* [Exercise directions]:
Would you write out the listing verbatim and skip every picture in it?

* [Source data]:

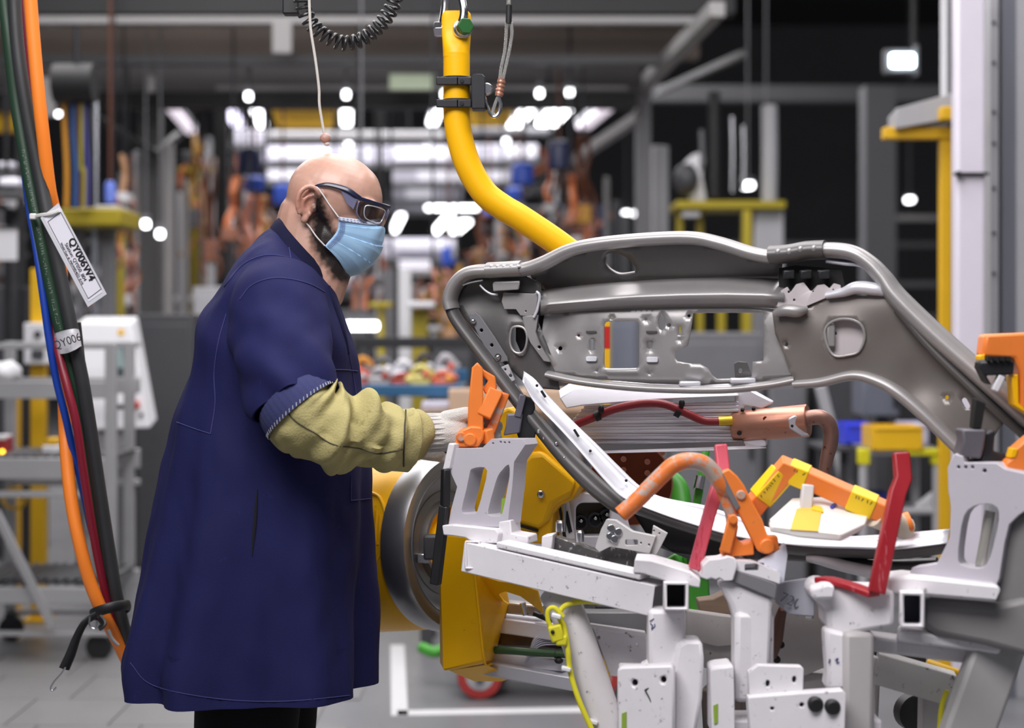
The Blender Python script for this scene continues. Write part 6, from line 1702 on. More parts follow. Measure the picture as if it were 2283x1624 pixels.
MB().lathe(P(1206, 1102, 3.842), (-.1, -1, 0), [(0, .008), (.004, .008), (.006, .005)], 14).build('cowl_bolt', chrome, gun)
MB().hexbolt(P(1206, 1102, 3.8365), (-.1, -1, 0), .004, .003).build('cowl_bolt', dark_grey, gun)
MB().bar(P(1145, 1168, 3.865), P(1200, 1184, 3.86), .005, .006).build('cowl_seam', hole_dark, gun)
# lower arm: aluminium bars and bent laminated strap
MB().bar(P(1120, 1352, 4.07), P(1215, 1362, 4.03), .04, .026).build('arm_clevis', mat('clevis_steel', (180, 172, 166), .3, .8, .1), gun, .004)
MB().rod(P(1165, 1345, 4.0), P(1172, 1372, 4.0), .007).build('clevis_pin', chrome, gun)
MB().bar(P(1190, 1368, 4.0), P(1232, 1386, 3.98), .012, .010).build('cotter', black_metal, gun, .002)
MB().bar(P(1112, 1388, 4.08), P(1280, 1412, 3.98), .07, .034).build('arm_bar', alu, gun, .003)
MB().bar(P(1108, 1420, 4.09), P(1280, 1432, 4.0), .06, .028).build('arm_bar', mat('bar_bronze', (120, 104, 96), .3, .85, .15), gun, .003)
for k in range(6):
    MB().tube([P(1285, 1412+k*5, 3.97), P(1215, 1412+k*5, 4.0), P(1190-k, 1428+k*5, 4.0), P(1182-k, 1470, 4.02)], .0026, 8, 5, sq=(6, 1)).build('strap_leaf', alu, gun)
MB().bar(P(1102, 1462, 4.08), P(1270, 1480, 4.0), .07, .026).build('arm_bar', alu, gun, .003)
MB().bar(P(1096, 1484, 4.06), P(1300, 1520, 3.97), .09, .030).build('arm_bar', bright_sheet, gun, .003)
MB().tube([P(1104, 1450, 4.0), P(1150, 1452, 3.98), P(1200, 1456, 3.97), P(1270, 1460, 3.95)], .0088, 12, 5).build('green_hose', mat('olive_green_hose', (52, 86, 48), .45, 0, .1), gun)
MB().lathe(P(1236, 1457, 3.962), (1, 0, -.05), [(0, .0115), (.010, .0115)], 14).build('hose_tie', black_rubber, gun)
MB().ell(P(1246, 1474, 3.95), (.010, .008, .007), None, 10, 6).build('tie_head', black_rubber, gun)
# upper arm: top angle, laminated shunt leaves, lower flange
qa = plane3((1276, 990, 3.93), (1700, 990, 3.86), (1276, 880, 3.95))
MB().plate([(1247, 888), (1282, 866), (1460, 864), (1640, 872), (1650, 884), (1460, 892), (1300, 905), (1262, 912)], [], plane3((1247, 888, 3.90), (1640, 872, 3.84), (1300, 905, 3.88)), (0, .12, .012)).build('top_angle', alu, gun, .003)
for k in range(11):
    f = k/10; y0 = 908 + 66*f; y1 = 898 + 78*f
    MB().bar(P(1275 + 6*abs(k-5), y0, 3.93), P(1648, y1, 3.87), .05 + .004*(k % 3), .0066).build('shunt_leaf', alu, gun, .0012)
MB().plate([(1290, 975), (1640, 968), (1660, 984), (1712, 1000), (1650, 1004), (1330, 1012)], [], plane3((1290, 975, 3.92), (1660, 984, 3.84), (1330, 1012, 3.88)), (0, .08, .004)).build('bottom_angle', alu, gun, .003)
MB().plate([(1320, 990), (1656, 982), (1668, 1004), (1336, 1012)], [], plane3((1320, 990, 3.885), (1656, 982, 3.83), (1336, 1012, 3.885)), (0, .01, 0)).build('flange_edge', mat('flange_grey', (160, 160, 164), .35, .8, .06), gun, .002)
MB().plate([(1638, 870), (1668, 866), (1726, 898), (1700, 912), (1660, 905), (1650, 985), (1634, 985)], [], plane3((1638, 870, 3.86), (1726, 898, 3.83), (1650, 985, 3.85)), (.01, .06, 0)).build('end_bracket', alu, gun, .004)
MB().plate([(1636, 975), (1690, 970), (1708, 984), (1708, 996), (1650, 1000)], [], plane3((1636, 975, 3.85), (1708, 984, 3.82), (1650, 1000, 3.84)), (.01, .05, 0)).build('end_bracket', alu, gun, .003)
# electrode holder and electrode
ha, hb = P(1636, 952, 3.86), P(1802, 938, 3.80)
dh = (hb-ha).normalized()
MB().lathe(ha, dh, [(0, .026), (0, .0315), (.004, .0335), ((hb-ha).length-.002, .0350), ((hb-ha).length, .0335), ((hb-ha).length, .022)], 40).build('electrode_holder', copper, gun, smooth=40)
for x, y, in ((1648, 966), (1672, 964), (1706, 934)):
    MB().lathe(P(x, y, 3.822 if x < 1700 else 3.805), (0, -1, 0), [(0, .0050), (.003, .0050)], 12).build('holder_screw', hole_dark if x < 1700 else copper_dk, gun)
for x, y in ((1655, 917), (1680, 914), (1776, 908)): MB().lathe(P(x, y, 3.835), (0, -.5, 1), [(0, .004), (.006, .004)], 10).build('holder_screw', hole_dark, gun)
MB().plate([(1758, 934), (1772, 926), (1780, 930), (1776, 946), (1806, 972), (1790, 974), (1760, 956)], [], flatq(3.775), (0, .03, 0)).build('clamp_jaw', bright_sheet, gun, .003)
MB().ell(P(1766, 950, 3.775), (.003, .003, .003), None, 8, 6).build('jaw_hole', hole_dark, gun)
MB().tube([P(1778, 940, 3.80), P(1806, 932, 3.795), P(1832, 932, 3.79), P(1850, 952, 3.79), P(1852, 985, 3.79), P(1844, 1020, 3.79), P(1837, 1060, 3.79)], [.0165, .0165, .0165, .0165, .016, .0145, .0125], 18, 8).build('electrode', copper_worn, gun, smooth=60)
# red hose with ties, brass fitting
MB().tube([P(1282, 948, 3.88), P(1320, 933, 3.87), P(1372, 912, 3.855), P(1430, 900, 3.85), (P(1482, 902, 3.84)), P(1530, 922, 3.835), P(1568, 938, 3.835), P(1606, 940, 3.83)], .0088, 14, 8).build('red_hose', mat('gun_hose_red', (150, 44, 50), .38, 0, .06), gun)
MB().rod(P(1602, 940, 3.83), P(1632, 938, 3.83), .0105, 12).build('brass_fitting', mat('brass_yellow', (226, 190, 60), .35, .5, .15, 80), gun)
for x, y in ((1332, 927), (1512, 914)):
    MB().lathe(P(x-6, y+3, 3.862 if x < 1400 else 3.838), (1, 0, .4 if x < 1400 else -.5), [(0, .0112), (.012, .0112)], 14).build('hose_tie', black_rubber, gun)
    MB().ell(P(x+8, y-14, 3.85 if x < 1400 else 3.83), (.007, .007, .010), None, 10, 6).build('tie_head', black_rubber, gun)
# copper terminal disc
cd = P(1405, 1078, 4.02)
MB().lathe(cd, (-.05, -1, 0), [(0, .001), (.0, .092), (.012, .092), (.012, .001)], 48).build('terminal_disc', copper_dk, gun, smooth=40)
MB().lathe(cd, (-.05, -1, 0), [(.0, .092), (.0, .095), (.013, .095), (.013, .092)], 48, closed=True).build('disc_rim', copper, gun, smooth=40)
for x, y in ((1390, 1024), (1443, 1030), (1390, 1048), (1443, 1055), (1476, 1010)):
    MB().lathe(P(x, y, 4.0), (0, -1, 0), [(0, .0065), (.004, .0065), (.004, .004), (.001, .004)], 14).build('disc_screw', copper, gun)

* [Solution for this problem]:
The Blender Python script for this scene continues. Write part 6, from line 1702 on. More parts follow. Measure the picture as if it were 2283x1624 pixels.
MB().lathe(P(1206, 1102, 3.842), (-.1, -1, 0), [(0, .008), (.004, .008), (.006, .005)], 14).build('cowl_bolt', chrome, gun)
MB().hexbolt(P(1206, 1102, 3.8365), (-.1, -1, 0), .004, .003).build('cowl_bolt', dark_grey, gun)
MB().bar(P(1145, 1168, 3.865), P(1200, 1184, 3.86), .005, .006).build('cowl_seam', hole_dark, gun)
# lower arm: aluminium bars and bent laminated strap
MB().bar(P(1120, 1352, 4.07), P(1215, 1362, 4.03), .04, .026).build('arm_clevis', mat('clevis_steel', (180, 172, 166), .3, .8, .1), gun, .004)
MB().rod(P(1165, 1345, 4.0), P(1172, 1372, 4.0), .007).build('clevis_pin', chrome, gun)
MB().bar(P(1190, 1368, 4.0), P(1232, 1386, 3.98), .012, .010).build('cotter', black_metal, gun, .002)
MB().bar(P(1112, 1388, 4.08), P(1280, 1412, 3.98), .07, .034).build('arm_bar', alu, gun, .003)
MB().bar(P(1108, 1420, 4.09), P(1280, 1432, 4.0), .06, .028).build('arm_bar', mat('bar_bronze', (120, 104, 96), .3, .85, .15), gun, .003)
for k in range(6):
    MB().tube([P(1285, 1412+k*5, 3.97), P(1215, 1412+k*5, 4.0), P(1190-k, 1428+k*5, 4.0), P(1182-k, 1470, 4.02)], .0026, 8, 5, sq=(6, 1)).build('strap_leaf', alu, gun)
MB().bar(P(1102, 1462, 4.08), P(1270, 1480, 4.0), .07, .026).build('arm_bar', alu, gun, .003)
MB().bar(P(1096, 1484, 4.06), P(1300, 1520, 3.97), .09, .030).build('arm_bar', bright_sheet, gun, .003)
MB().tube([P(1104, 1450, 4.0), P(1150, 1452, 3.98), P(1200, 1456, 3.97), P(1270, 1460, 3.95)], .0088, 12, 5).build('green_hose', mat('olive_green_hose', (52, 86, 48), .45, 0, .1), gun)
MB().lathe(P(1236, 1457, 3.962), (1, 0, -.05), [(0, .0115), (.010, .0115)], 14).build('hose_tie', black_rubber, gun)
MB().ell(P(1246, 1474, 3.95), (.010, .008, .007), None, 10, 6).build('tie_head', black_rubber, gun)
# upper arm: top angle, laminated shunt leaves, lower flange
qa = plane3((1276, 990, 3.93), (1700, 990, 3.86), (1276, 880, 3.95))
MB().plate([(1247, 888), (1282, 866), (1460, 864), (1640, 872), (1650, 884), (1460, 892), (1300, 905), (1262, 912)], [], plane3((1247, 888, 3.90), (1640, 872, 3.84), (1300, 905, 3.88)), (0, .12, .012)).build('top_angle', alu, gun, .003)
for k in range(11):
    f = k/10; y0 = 908 + 66*f; y1 = 898 + 78*f
    MB().bar(P(1275 + 6*abs(k-5), y0, 3.93), P(1648, y1, 3.87), .05 + .004*(k % 3), .0066).build('shunt_leaf', alu, gun, .0012)
MB().plate([(1290, 975), (1640, 968), (1660, 984), (1712, 1000), (1650, 1004), (1330, 1012)], [], plane3((1290, 975, 3.92), (1660, 984, 3.84), (1330, 1012, 3.88)), (0, .08, .004)).build('bottom_angle', alu, gun, .003)
MB().plate([(1320, 990), (1656, 982), (1668, 1004), (1336, 1012)], [], plane3((1320, 990, 3.885), (1656, 982, 3.83), (1336, 1012, 3.885)), (0, .01, 0)).build('flange_edge', mat('flange_grey', (160, 160, 164), .35, .8, .06), gun, .002)
MB().plate([(1638, 870), (1668, 866), (1726, 898), (1700, 912), (1660, 905), (1650, 985), (1634, 985)], [], plane3((1638, 870, 3.86), (1726, 898, 3.83), (1650, 985, 3.85)), (.01, .06, 0)).build('end_bracket', alu, gun, .004)
MB().plate([(1636, 975), (1690, 970), (1708, 984), (1708, 996), (1650, 1000)], [], plane3((1636, 975, 3.85), (1708, 984, 3.82), (1650, 1000, 3.84)), (.01, .05, 0)).build('end_bracket', alu, gun, .003)
# electrode holder and electrode
ha, hb = P(1636, 952, 3.86), P(1802, 938, 3.80)
dh = (hb-ha).normalized()
MB().lathe(ha, dh, [(0, .026), (0, .0315), (.004, .0335), ((hb-ha).length-.002, .0350), ((hb-ha).length, .0335), ((hb-ha).length, .022)], 40).build('electrode_holder', copper, gun, smooth=40)
for x, y, in ((1648, 966), (1672, 964), (1706, 934)):
    MB().lathe(P(x, y, 3.822 if x < 1700 else 3.805), (0, -1, 0), [(0, .0050), (.003, .0050)], 12).build('holder_screw', hole_dark if x < 1700 else copper_dk, gun)
for x, y in ((1655, 917), (1680, 914), (1776, 908)): MB().lathe(P(x, y, 3.835), (0, -.5, 1), [(0, .004), (.006, .004)], 10).build('holder_screw', hole_dark, gun)
MB().plate([(1758, 934), (1772, 926), (1780, 930), (1776, 946), (1806, 972), (1790, 974), (1760, 956)], [], flatq(3.775), (0, .03, 0)).build('clamp_jaw', bright_sheet, gun, .003)
MB().ell(P(1766, 950, 3.775), (.003, .003, .003), None, 8, 6).build('jaw_hole', hole_dark, gun)
MB().tube([P(1778, 940, 3.80), P(1806, 932, 3.795), P(1832, 932, 3.79), P(1850, 952, 3.79), P(1852, 985, 3.79), P(1844, 1020, 3.79), P(1837, 1060, 3.79)], [.0165, .0165, .0165, .0165, .016, .0145, .0125], 18, 8).build('electrode', copper_worn, gun, smooth=60)
# red hose with ties, brass fitting
MB().tube([P(1282, 948, 3.88), P(1320, 933, 3.87), P(1372, 912, 3.855), P(1430, 900, 3.85), (P(1482, 902, 3.84)), P(1530, 922, 3.835), P(1568, 938, 3.835), P(1606, 940, 3.83)], .0088, 14, 8).build('red_hose', mat('gun_hose_red', (150, 44, 50), .38, 0, .06), gun)
MB().rod(P(1602, 940, 3.83), P(1632, 938, 3.83), .0105, 12).build('brass_fitting', mat('brass_yellow', (226, 190, 60), .35, .5, .15, 80), gun)
for x, y in ((1332, 927), (1512, 914)):
    MB().lathe(P(x-6, y+3, 3.862 if x < 1400 else 3.838), (1, 0, .4 if x < 1400 else -.5), [(0, .0112), (.012, .0112)], 14).build('hose_tie', black_rubber, gun)
    MB().ell(P(x+8, y-14, 3.85 if x < 1400 else 3.83), (.007, .007, .010), None, 10, 6).build('tie_head', black_rubber, gun)
# copper terminal disc
cd = P(1405, 1078, 4.02)
MB().lathe(cd, (-.05, -1, 0), [(0, .001), (.0, .092), (.012, .092), (.012, .001)], 48).build('terminal_disc', copper_dk, gun, smooth=40)
MB().lathe(cd, (-.05, -1, 0), [(.0, .092), (.0, .095), (.013, .095), (.013, .092)], 48, closed=True).build('disc_rim', copper, gun, smooth=40)
for x, y in ((1390, 1024), (1443, 1030), (1390, 1048), (1443, 1055), (1476, 1010)):
    MB().lathe(P(x, y, 4.0), (0, -1, 0), [(0, .0065), (.004, .0065), (.004, .004), (.001, .004)], 14).build('disc_screw', copper, gun)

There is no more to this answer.